▶ _Exercise goal_
Reproduce, word for word, every line from the first one down to the line containing "random.seed(7)", and nothing else.

▶ _Collected material_
┄┄┄┄┄┄

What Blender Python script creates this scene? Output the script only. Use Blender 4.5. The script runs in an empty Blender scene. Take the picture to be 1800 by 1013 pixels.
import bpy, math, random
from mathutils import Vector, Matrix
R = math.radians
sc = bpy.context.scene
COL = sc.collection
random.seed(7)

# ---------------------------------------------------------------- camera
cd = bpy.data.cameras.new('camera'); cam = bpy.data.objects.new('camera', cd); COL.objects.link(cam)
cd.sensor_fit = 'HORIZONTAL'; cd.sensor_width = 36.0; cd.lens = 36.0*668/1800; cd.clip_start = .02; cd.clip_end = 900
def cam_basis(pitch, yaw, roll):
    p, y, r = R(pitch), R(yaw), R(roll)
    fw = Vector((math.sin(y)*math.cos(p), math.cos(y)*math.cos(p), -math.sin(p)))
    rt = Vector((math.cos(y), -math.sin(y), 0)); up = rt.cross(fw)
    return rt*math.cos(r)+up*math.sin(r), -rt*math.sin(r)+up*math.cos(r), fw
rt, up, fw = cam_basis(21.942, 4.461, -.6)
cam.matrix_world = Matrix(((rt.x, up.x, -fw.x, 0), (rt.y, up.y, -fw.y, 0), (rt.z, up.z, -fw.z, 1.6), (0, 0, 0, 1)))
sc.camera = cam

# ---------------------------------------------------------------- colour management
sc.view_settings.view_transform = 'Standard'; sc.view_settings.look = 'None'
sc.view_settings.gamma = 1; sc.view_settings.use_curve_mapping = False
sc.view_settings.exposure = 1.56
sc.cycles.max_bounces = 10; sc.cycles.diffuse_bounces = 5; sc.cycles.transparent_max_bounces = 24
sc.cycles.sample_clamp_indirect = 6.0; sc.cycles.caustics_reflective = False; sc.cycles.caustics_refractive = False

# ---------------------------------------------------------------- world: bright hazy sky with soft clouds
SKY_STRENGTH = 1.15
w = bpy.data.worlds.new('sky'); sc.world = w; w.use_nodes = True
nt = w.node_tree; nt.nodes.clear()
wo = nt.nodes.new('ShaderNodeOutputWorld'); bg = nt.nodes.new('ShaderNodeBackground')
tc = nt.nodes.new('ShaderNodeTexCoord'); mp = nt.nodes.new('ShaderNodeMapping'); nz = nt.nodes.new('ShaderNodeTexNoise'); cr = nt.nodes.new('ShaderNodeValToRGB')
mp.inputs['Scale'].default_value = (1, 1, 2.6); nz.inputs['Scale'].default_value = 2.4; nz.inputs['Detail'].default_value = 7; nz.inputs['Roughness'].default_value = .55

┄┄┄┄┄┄

▶ _Problem solution_
What Blender Python script creates this scene? Output the script only. Use Blender 4.5. The script runs in an empty Blender scene. Take the picture to be 1800 by 1013 pixels.
import bpy, math, random
from mathutils import Vector, Matrix
R = math.radians
sc = bpy.context.scene
COL = sc.collection
random.seed(7)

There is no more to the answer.